Editorial

A ‘irritação’ já passou?

O tribunal da Relação decidiu reenviar o processo de Manuel Vicente para Angola, extraído do caso Fizz. Resolve-se, pela mão de justiça, um problema político entre os dois países.

E, pronto, tudo fica bem quando termina bem. É mais ou menos este o espírito de António Costa e de Marcelo Rebelo de Sousa em relação à decisão da justiça de reenviar o processo relativo a Manuel Vicente para os tribunais angolanos. Já passou, agora, o ‘irritante’ do Presidente angolano João Lourenço? A notícia surpreendeu, mas apenas pelo timing: O processo autónomo da Operação Fizz relativo ao ex-vice presidente de Angola, Manuel Vicente, vai ser remetido para as autoridades judiciais angolanas, por decisão do Tribunal da Relação. E segundo o que uma fonte da Procuradoria- Geral da República (PR) garantiu ao ECO, não haverá recurso desta decisão. Ou seja, Joana Marques Vidal não impedirá que o processo siga para Angola.

Este processo, sabe-se, congelou as relações políticas e diplomáticas entre Angola e Portugal, o que, convenhamos, é um pouco “irritante”. Porque faz depender a coisa política de uma decisão da justiça. Por isso, esta decisão acaba por ser ‘conveniente’, ‘à medida’ das necessidades. Conveniente para as relações entre os dois países, para o fim das dores de cabeça para Costa e Marcelo e, sobretudo, conveniente para o reforço de poder do novo presidente angolano. o que não faz dela, necessariamente, uma decisão juridicamente errada ou uma concessão da justiça à política. Mas o que era mesmo desnecessário era a reação tão rápida, e esfuziante, de Costa e Marcelo perante a decisão da Relação. Se fica, desta decisão judicial, esta sensação de desconforto, simplesmente porque não é possível esquecer a pressão política para este desfecho – de lá e, indiretamente, de cá -, deveriam, os dois, mostrar alguma discrição nas reações.

É evidente a desconfiança em Portugal relativamente à ‘boa administração da justiça’ em Angola, uma forma simpática de dizer que há dúvidas sobre a independência das decisões judiciais em relação ao poder político. E é preciso reconhecer, no mínimo, dúvidas fundadas para esta avaliação. Mas se Portugal quer ser mesmo consequente com esta posição, se quer mesmo pôr em causa o sistema judicial angolano, não pode depois andar a assinar acordos de Estado com Angola. Se os assina, como assinou, tem de respeitar as regras desse país, como teria de o fazer com qualquer outro.

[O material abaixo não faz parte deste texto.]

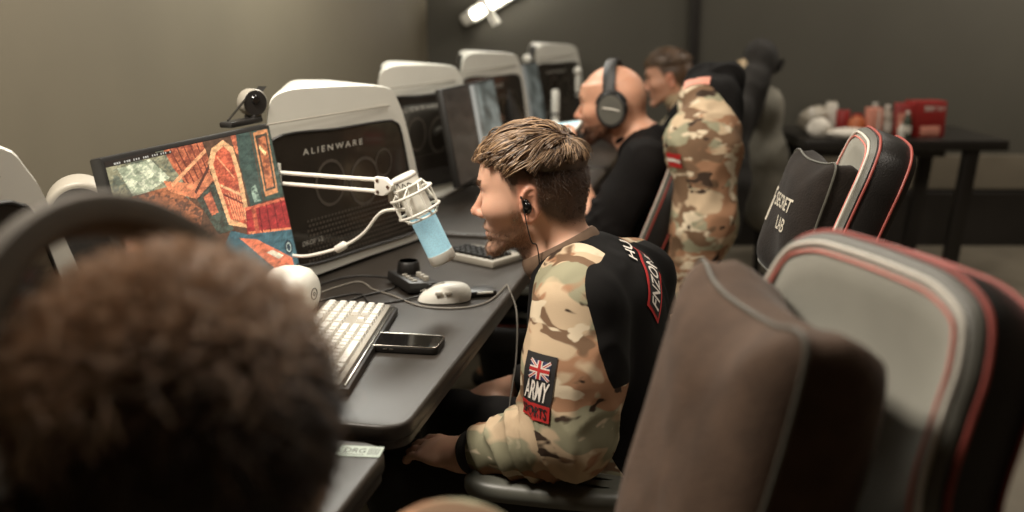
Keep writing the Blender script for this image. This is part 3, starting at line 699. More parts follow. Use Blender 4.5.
for z, r in ((.034, .031), (-.036, .031)): sm.tube([X @ Vector((r * cos(a), r * sin(a), z)) for a in np.linspace(0, tau, 40, False)], .0024, 8, closed=True)
sk = sm.build('shock_mount', M['white'], mic)
sm = MB()
for k in range(8):
    a, b = tau * k / 8, tau * (k + .5) / 8
    sm.tube([X @ Vector((.044 * cos(a), .044 * sin(a), .018)), X @ Vector((.044 * cos(a), .044 * sin(a), -.022))], .0022, 6)
    sm.tube([X @ Vector((.044 * cos(a), .044 * sin(a), .018)), X @ Vector((.031 * cos(b), .031 * sin(b), .034))], .0018, 6)
    sm.tube([X @ Vector((.044 * cos(a), .044 * sin(a), -.022)), X @ Vector((.031 * cos(b), .031 * sin(b), -.036))], .0018, 6)
    sm.tube([X @ Vector((.044 * cos(a), .044 * sin(a), -.022)), X @ Vector((.031 * cos(b), .031 * sin(b), .034))], .0012, 5)
sm.build('elastic_cords', M['white'], sk)
# boom arm
J1 = Vector((-.262, 1.978, .998)); J0 = Vector((-.497, 2.090, .996))
ba = tag(empty('boom_arm', Vector((J0.x, J0.y, .74))), 'white twin bar boom arm holding the microphone beside the game monitor', 'microphone arm')
OFF = Vector((J0.x, J0.y, .74)); dz = Vector((0, 0, .0115))
mb = MB(); mb.tube([J0 + dz - OFF, J1 + dz - OFF], .0042, 10); mb.build('bar', M['white'], ba)
mb = MB(); mb.tube([J0 - dz - OFF, J1 - dz - OFF], .0042, 10); mb.build('bar', M['white'], ba)
dv = (J1 - J0).normalized(); MJ = Matrix.Translation(J1 - OFF) @ Matrix([[dv.x, -dv.y, 0, 0], [dv.y, dv.x, 0, 0], [0, 0, 1, 0], [0, 0, 0, 1]])
mb = MB(); mb.prism([(-.012, -.018), (-.012, .018), (.012, .017), (.030, .004), (.026, -.008), (.008, -.019)], -.007, .007, M=MJ @ Matrix.Rotation(R(90), 4, 'X'), bev=.0015); hj = mb.build('joint_plate', M['white'], ba)
mb = MB(); [mb.lathe([(0, .0085), (.0035, .0085), (.0038, -.0085), (0, -.0085)], 14, M=MJ @ Matrix.Translation(p) @ Matrix.Rotation(R(90), 4, 'X')) for p in ((-.004, 0, .0115), (-.004, 0, -.0115), (.020, 0, 0))]; mb.build('bolts', M['chrome'], hj)
mb = MB(); mb.tube([MJ @ Vector((.022, 0, 0)), TM @ Vector((-.038, .02, .02)) - OFF], .006, 10); mb.build('ball_joint', M['greyshell'], ba)
mb = MB(); mb.tube([J0 - OFF + Vector((0, 0, .03)), Vector((0, 0, .0))], .010, 12); mb.build('post', M['white'], ba)
mb = MB(); mb.lathe([(0, .02), (.026, .02), (.030, .014), (.030, 0), (0, 0)], 28); mb.build('base', M['white'], ba)
# its cable
pts = [TM @ Vector((-.03, -.012, -.005)), Vector((-.262, 1.975, .945)), Vector((-.305, 2.0, .895)), Vector((-.355, 2.02, .862)), Vector((-.42, 2.03, .842)), Vector((-.46, 2.045, .838)), Vector((-.495, 2.07, .845))]
cb = tag(empty('microphone_cable', (0, 0, 0)), 'white cable with a ferrite hanging from the microphone across the tower window', 'cable')
mb = MB(); mb.tube(spline(pts, 8), .0034, 8); mb.build('cord', M['white'], cb)
dcb = (pts[3] - pts[2]).normalized(); mb = MB(); mb.tube([pts[3] - dcb * .014, pts[3] - dcb * .011, pts[3] + dcb * .011, pts[3] + dcb * .014], [.006, .0085, .0085, .006], 14); mb.build('ferrite', M['white'], cb)
cb['label'] = 'white cable with a ferrite hanging from the microphone across the tower window'

def cable(name, pts, r, m, label, group=None):
    mb = MB(); mb.tube(spline(pts, 8), r, 8); o = mb.build(name, m); return tag(o, label, 'cable', group)
z = .7425
cable('mouse_cable', [W(-.175, .665, z + .004), W(-.22, .62, z), W(-.27, .60, z), W(-.315, .66, z), W(-.36, .62, z), W(-.42, .52, z)], .0022, M['cable'], 'thin dark cable running from the white mouse behind the keyboard')
cable('keyboard_cable', [W(-.305, .40, z + .003), W(-.33, .52, z), W(-.31, .63, z), W(-.26, .72, z), W(-.30, .80, z), W(-.40, .78, z), W(-.46, .60, z)], .0024, M['cable'], 'dark looped cable lying between the keyboard and the controller')

# small white microphones at the far places
def desk_mic(loc, h, r, ball, label):
    o = tag(empty('desk_microphone', loc), label, 'microphone', 'microphones at the far places')
    mb = MB(); mb.lathe([(0, 0), (.05, 0), (.05, .008), (.012, .016), (.007, .03), (.007, h * .6)], 24); mb.build('stand', M['black_metal'], o)
    mb = MB()
    if ball: mb.lathe([(0, h)] + [(r * sin(a), h - r + r * cos(a)) for a in np.linspace(.2, 2.7, 10)] + [(r * .5, h - 2.1 * r), (r * .42, h * .58), (0, h * .58)], 24)
    else: mb.lathe([(0, h), (r * .8, h), (r, h - .01), (r, h * .45), (r * .7, h * .42), (0, h * .42)], 24)
    mb.build('capsule', M['white'], o)
    mb = MB(); mb.lathe([(r * .46 if ball else r * 1.02, h * .60), (r * .5 if ball else r * 1.05, h * .62), (r * .46 if ball else r * 1.02, h * .64)], 24); mb.build('collar_ring', M['black'], o); return o
desk_mic(Vector((.155, 3.60, .7405)), .215, .022, True, 'round headed white microphone in front of the bald man\'s chin')
desk_mic(Vector((.185, 4.30, .7405)), .27, .017, False, 'slim white upright microphone left of the bald man\'s forehead')
desk_mic(Vector((.07, 4.75, .7405)), .40, .022, True, 'tall round headed white microphone above the farthest tower')
desk_mic(Vector((.315, 4.88, .7405)), .335, .020, True, 'round headed white microphone just left of the bald man\'s forehead top')
# ---------------------------------------------------------------- gaming chairs
def loop_offset(P, d):
    n = len(P); out = []
    for i in range(n):
        a, b, c = P[i - 1], P[i], P[(i + 1) % n]
        t = Vector((c[0] - a[0], c[1] - a[1])); t.normalize(); out.append((b[0] - t.y * d, b[1] + t.x * d))
    return out
def pad(mb, outline, rings, fn, cap0=True, cap1=True, scaled=False):
    """outline counter-clockwise; rings = (inset, x)"""
    n = len(outline); vs = []
    if scaled:
        wu = max(p[0] for p in outline); v0, v1 = min(p[1] for p in outline), max(p[1] for p in outline); vm, hv = (v0 + v1) / 2, (v1 - v0) / 2
        loop_offset = lambda P, d: [(u * (1 - d / wu), vm + (v - vm) * (1 - d / hv)) for u, v in P]
    else: loop_offset = globals()['loop_offset']
    for ins, x in rings:
        for (u, v) in (loop_offset(outline, ins) if ins else outline): vs.append(fn(x, u, v))
    fs = [(i * n + k, i * n + (k + 1) % n, (i + 1) * n + (k + 1) % n, (i + 1) * n + k) for i in range(len(rings) - 1) for k in range(n)]
    if cap0:
        c = len(vs); us = loop_offset(outline, rings[0][0]); vs.append(fn(rings[0][1], sum(p[0] for p in us) / n, sum(p[1] for p in us) / n)); fs += [(c, (k + 1) % n, k) for k in range(n)]
    if cap1:
        c = len(vs); us = loop_offset(outline, rings[-1][0]); o = (len(rings) - 1) * n; vs.append(fn(rings[-1][1], sum(p[0] for p in us) / n, sum(p[1] for p in us) / n)); fs += [(c, o + k, o + (k + 1) % n) for k in range(n)]
    return mb.add(vs, fs)
def smooth_outline(half, n=6):
    """half outline (half width, height) from the bottom up -> closed counter-clockwise outline in (y, h)"""
    pts = [(w, h) for w, h in half] + [(-w, h) for w, h in reversed(half)]
    return [(p.x, p.y) for p in spline(pts, n, True)]
BACK = smooth_outline([(.12, .0), (.19, .015), (.215, .10), (.235, .24), (.246, .36), (.246, .43), (.228, .49), (.195, .53), (.172, .58), (.165, .64), (.160, .69), (.140, .735), (.095, .757), (.04, .762)], 5)
BACK = [(y, h * .97) for y, h in BACK]
SEATH = .40
def gaming_chair(loc, rz, label, rec=20, arm_out=.32, front='greyleather'):
    root = tag(empty('gaming_chair', loc, rz), label, 'chair', 'gaming chairs along the row')
    cr, sr = cos(R(rec)), sin(R(rec))
    def fn(x, y, h): return Vector((-.215 - h * sr + x * cr, y, SEATH + .02 + h * cr + x * sr))
    bm = MB(); pad(bm, BACK, [(.004, .030), (0, .015), (0, -.032), (.010, -.043), (.045, -.051), (.09, -.055)], fn, cap0=False); bk = bm.build('backrest', M['leather'], root, angle=60)
    fp = MB(); pad(fp, BACK, [(.16, .010), (.11, .014), (.075, .022), (.050, .033), (.030, .040), (.016, .038)], fn, cap1=False, scaled=True); fp.build('front_panel', M[front], bk, angle=60)
    tr = MB(); pad(tr, BACK, [(.017, .0385), (.009, .0385), (.004, .031)], fn, cap0=False, cap1=False); tr.build('bolster_strip', M['darkgrey'], bk, angle=60)
    def loop_tube(ins, x, r, nm, m): t = MB(); t.tube([fn(x, u, v) for u, v in loop_offset(BACK, ins)], r, 8, closed=True); t.build(nm, M[m], bk)
    loop_tube(.017, .0405, .0026, 'pale_piping', 'pale'); loop_tube(.026, .0415, .0018, 'pink_stitching', 'pink'); loop_tube(.001, .026, .0026, 'red_piping', 'piping')
    loop_tube(-.001, -.030, .0026, 'rear_piping', 'piping')
    # seat
    so = [(p.x, p.y) for p in spline([(-.21, -.20), (.0, -.23), (.20, -.24), (.27, -.19), (.28, 0), (.27, .19), (.20, .24), (.0, .23), (-.21, .20), (-.235, 0)], 6, True)]
    sf = lambda x, u, v: Vector((u, v, SEATH - .045 + x))
    st = MB(); pad(st, so, [(.06, -.055), (.01, -.05), (0, -.03), (0, .02), (.010, .036), (.03, .046), (.06, .044), (.09, .036)], sf); se = st.build('seat', M['leather'], root, angle=60)
    t = MB(); t.tube([sf(.037, u, v) for u, v in loop_offset(so, .009)], .003, 8, closed=True); t.build('red_piping', M['piping'], se)
    pn = MB(); pad(pn, so, [(.075, .0445), (.068, .0455), (.11, .039), (.15, .036)], sf, cap0=False); pn.build('seat_panel', M[front], se)
    # recliner brackets, arms, base
    for s in (-1, 1):
        b_ = MB(); b_.box((-.20, s * .225, SEATH + .0), (.11, .03, .12), rot=(0, R(20), 0), bev=.012); b_.build('recliner_cover', M['black'], root)
        a = MB(); a.tube([(-.02, s * .20, SEATH - .085), (-.02, s * arm_out, SEATH - .07), (-.02, s * arm_out, SEATH + .13)], [.022, .022, .02], 12); a.box((-.02, s * arm_out, SEATH + .06), (.075, .04, .16), bev=.014); ar = a.build('armrest', M['black'], root)
        ap = [(p.x, p.y) for p in spline([(-.125, -.045), (.06, -.05), (.125, -.035), (.14, 0), (.125, .035), (.06, .05), (-.125, .045), (-.14, 0)], 5, True)]
        p_ = MB(); pad(p_, ap, [(.03, -.012), (.004, -.010), (0, -.002), (0, .010), (.006, .018), (.018, .022), (.03, .021)], lambda x, u, v: Vector((u + .10, s * arm_out + v, SEATH + .145 + x))); pd = p_.build('arm_pad', M['armpad'], ar)
        m_ = MB(); m_.tube([(.115 - .012 + .10, s * arm_out + .010, SEATH + .1665), (.218, s * arm_out + .002, SEATH + .1665), (.204, s * arm_out - .010, SEATH + .1665), (.200, s * arm_out + .002, SEATH + .1672), (.203, s * arm_out + .010, SEATH + .1665)], .0012, 5); m_.build('pad_mark', M['greyshell'], pd)
    b_ = MB(); b_.lathe([(0, SEATH - .09), (.05, SEATH - .09), (.05, SEATH - .12), (.028, SEATH - .14), (.028, .16), (.036, .15), (.036, .07), (0, .07)], 24); b_.box((0, 0, SEATH - .105), (.28, .22, .03), bev=.01); b_.build('gas_lift', M['black_metal'], root)
    for k in range(5):
        a = tau * k / 5 + .3; c, s = cos(a), sin(a)
        l = MB(); l.tube([(c * .03, s * .03, .115), (c * .17, s * .17, .10), (c * .30, s * .30, .075)], [.03, .026, .018], 12); leg = l.build('leg', M['black'], root)
        wv = MB()
        for o_ in (-.016, .016): wv.lathe([(0, -.009), (.024, -.009), (.028, -.005), (.028, .005), (.024, .009), (0, .009)], 20, M=Matrix.Translation((c * .31 - s * o_, s * .31 + c * o_, .028)) @ Matrix.Rotation(a, 4, 'Z') @ Matrix.Rotation(R(90), 4, 'X'))
        wv.tube([(c * .30, s * .30, .08), (c * .31, s * .31, .03)], .011, 8); wv.build('caster', M['black_gloss'], leg)
    return root, fn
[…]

A Relação, e bem, explica que “a vigência de uma lei de amnistia [em Angola] não é, só por si, motivo de risco de boa administração da justiça”. Sim, também há amnistias várias em Portugal, e isso não pode nem deve pôr em causa a independência dos juízes e da justiça face aos outros órgãos de soberania.

Angola está num novo ciclo político. Todos esperam, agora, que o “irritante” do Presidente angolano tenha passado, e que à normalidade das relações económicas regresse também a normalidade das relações políticas. Sobretudo com a convicção de que a justiça decide, para um lado ou para o outro, sem ter em conta as ‘irritações’ de terceiros, e não com base em pressões e consequentes recuos. Para que a irritação não fique agora deste lado.